Thanks for the reply. My previous post was about issues with another controller, since replaced, and two older house batteries, since replaced. We'll see how it looks tomorrow.
 
Barry, I will leave the technical analysis to others, but as you know, we have two 100 watt solar panels on Daydream. I had no idea what was actually going on with the panels and my batteries until I installed the Victron Battery Monitor. This tracks voltage, state of charge (SOC) as a percentage of fully charged, amps flowing (in or out), and amp hours used. With 200 watts, there is a theoretical ~11 amps of current that might be going into the batteries (200 watts / 17 volts). In bright sunlight we saw a maximum of about 4-5 amps flowing in. In less favorable conditions it was frequently around 1 amp. When the ARB freezer cycled on, the amps dropped (netting out production against load) and in cloudy conditions usually went negative - the freezer was drawing more amps than the solar panels were producing. So I would not expect too much from a 20 watt panel! For us, the upside was that with brigh sunshine, the SOC charge recovereded fairly quickly, about 4 hours, even when we had consumed 20 amp hours overnight. So we think we are ready for Lake Powell!
 
Pat Anderson":450fqxio said:
Barry, I will leave the technical analysis to others, but as you know, we have two 100 watt solar panels on Daydream. I had no idea what was actually going on with the panels and my batteries until I installed the Victron Battery Monitor. This tracks voltage, state of charge (SOC) as a percentage of fully charged, amps flowing (in or out), and amp hours used. With 200 watts, there is a theoretical ~11 amps of current that might be going into the batteries (200 watts / 17 volts). In bright sunlight we saw a maximum of about 4-5 amps flowing in. In less favorable conditions it was frequently around 1 amp. When the ARB freezer cycled on, the amps dropped (netting out production against load) and in cloudy conditions usually went negative - the freezer was drawing more amps than the solar panels were producing. So I would not expect too much from a 20 watt panel! For us, the upside was that with brigh sunshine, the SOC charge recovereded fairly quickly, about 4 hours, even when we had consumed 20 amp hours overnight. So we think we are ready for Lake Powell!

Barry

Do you have any photos of your solar setup? I tried looking at your albums, but did not see anything there.
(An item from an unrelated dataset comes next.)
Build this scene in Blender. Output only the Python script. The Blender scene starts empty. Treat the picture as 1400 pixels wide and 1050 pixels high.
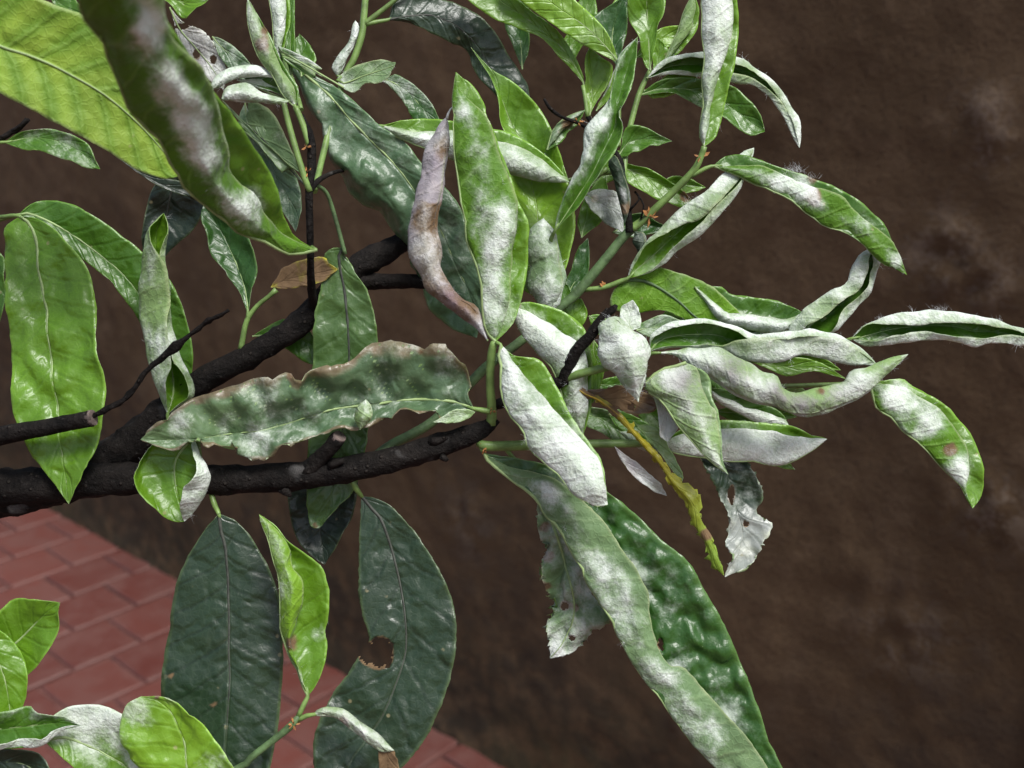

Trying to get an idea of size, cost and complexity.
 
I like the Renogy system. Their prices are much more reasonable than others. I would prefer two 50 watt panels instead of one big 100W panel (i.e. if the 100W was split lengthwise). I think that this would be easier to install on the CD22 given the lack of large open spaces. I would put one panel on each side of the center roof bump (outside the rails). This would leave the center clear to carry stuff. It is unlikely that whatever I carried on top would shade both panels at the same time.
 
OK, charged both batteries to full charge yesterday using 10A 120V charger, cleaned up some old connections. All is well today; good sunlight, the panel is doing as expected, i.e. keeping the house bank up with little or no load. That is its sole function so a small 20W panel is adequate. Dredged up old memories and Ohm's law from more than half a century ago when I taught vacuum tube circuit design, did some calculations and I am happy. Thanks all for your thoughts, advice, and suggestions.
 
Here are our two Renogy 100 watt panels on Daydream. Probably difficult to put on a CD22, you could probably put one on the roof but then where would you put the dinghy or kayaks?

2013_09_03_12_51_32_HDR.sized.jpg

ssobol":or702fht said:
I like the Renogy system. Their prices are much more reasonable than others. I would prefer two 50 watt panels instead of one big 100W panel (i.e. if the 100W was split lengthwise). I think that this would be easier to install on the CD22 given the lack of large open spaces. I would put one panel on each side of the center roof bump (outside the rails). This would leave the center clear to carry stuff. It is unlikely that whatever I carried on top would shade both panels at the same time.
 
Barry,
What is the voltage with the solar panel in full sun--and then see what it does during the night. Inquiring minds want to know.